Revista Sociedad

Un buzo en un árbol

Publicado el 17 febrero 2014 por Oscar @olavid25
El lago Mead proporciona el agua que consume la ciudad de Las Vegas.

El lago Mead proporciona la mayor parte del agua que consume la ciudad de Las Vegas.

Un capítulo de los primeros de CSI Las Vegas (el quinto de la segunda temporada) nos relata la investigación destinada a aclarar la aparición en lo alto de un árbol del cadáver calcinado de un submarinista, con su traje de neopreno, sus bombonas y sus aletas. El relato tiene ese toque de humor negro que, entre otros ingredientes, ha contribuido a que la serie se convierta en un objeto de culto en medio mundo. El guión de este capítulo está basado en una leyenda conocida desde hace años en algunos ámbitos, en especial, como puede esperarse, entre los submarinistas. En España, Pere Portabella dirigió en 1989 una película bautizada Puente de Varsovia que recreaba este relato. Aunque imposible, a decir de los expertos, la misteriosa aparición se aclara al descubrirse que el desafortunado buzo ha sido absorbido por un avión de extinción de incendios y luego arrojado con el agua sobre las llamas. En el capítulo citado del CSI, que se titula Inmersión, los hechos tienen lugar cerca del lago Mead, que es el mayor embalse artificial de Estados Unidos. Aclarado el embrollo, que en la vida real impedirían unos filtros que porta el aeroplano, el espectador apaga la televisión con esa sensación de que todo ha vuelto a su sitio.

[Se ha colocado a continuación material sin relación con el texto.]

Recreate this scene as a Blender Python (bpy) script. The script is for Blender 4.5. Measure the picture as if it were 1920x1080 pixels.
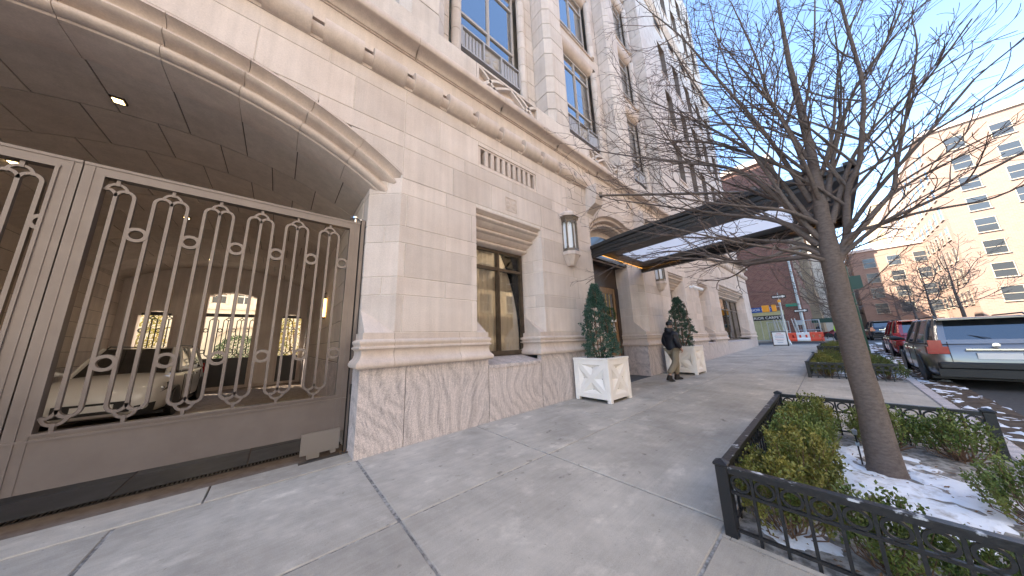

La vida real supera a la ficción. Una noticia menos espectacular pero más trágica nos cuenta la verdadera historia de un cadáver aparecido en el tren de aterrizaje de un avión en Washington. La aeronave había partido de Johannesburgo, en Sudáfrica, y había hecho escala el Dakar, Senegal. Las agencias, huérfanas de datos, no ofrecen ninguno sobre el sexo, edad o raza del infortunado pasajero. La información deja mal cuerpo porque la historia sigue abierta, sin final explicable, al menos, de momento. Mientras cuenta El País que 30.000 personas esperan en Marruecos para evitar las vallas, los controles, las cuchillas, y los disparos y dar el salto a Europa, me imagino a un polizón escondido entre las ruedas gigantes del avión. También contemplo la hipótesis de un accidente casi imposible, con un empleado del aeropuerto como víctima, o un intento de ocultar un crimen, un desenlace inesperado de una broma que salió mal, un despiste… Y, de tanto pensar, se me olvida que se trata de un muerto de verdad.

En 2011, en un avión de Iberia apareció el cadáver de un cubano de 23 años de nombre Adonis. Hace menos de un año, fue un adolescente camerunés el que murió de frío junto a las ruedas de un avión de Camair-Co. Lo encontraron en París. En el año 2000, dos jóvenes dominicanos fallecieron en un avión que aterrizó en Estocolmo. El cadáver del georgiano Giorgo Abduladze, de 22 años, voló hasta siete veces entre Rimini, en Italia, y Vnukovo, cerca de Moscú. Las marchas de sangre alertaron a los empleados que localizaron el cuerpo. La historia se repite. No da ni para un CSI.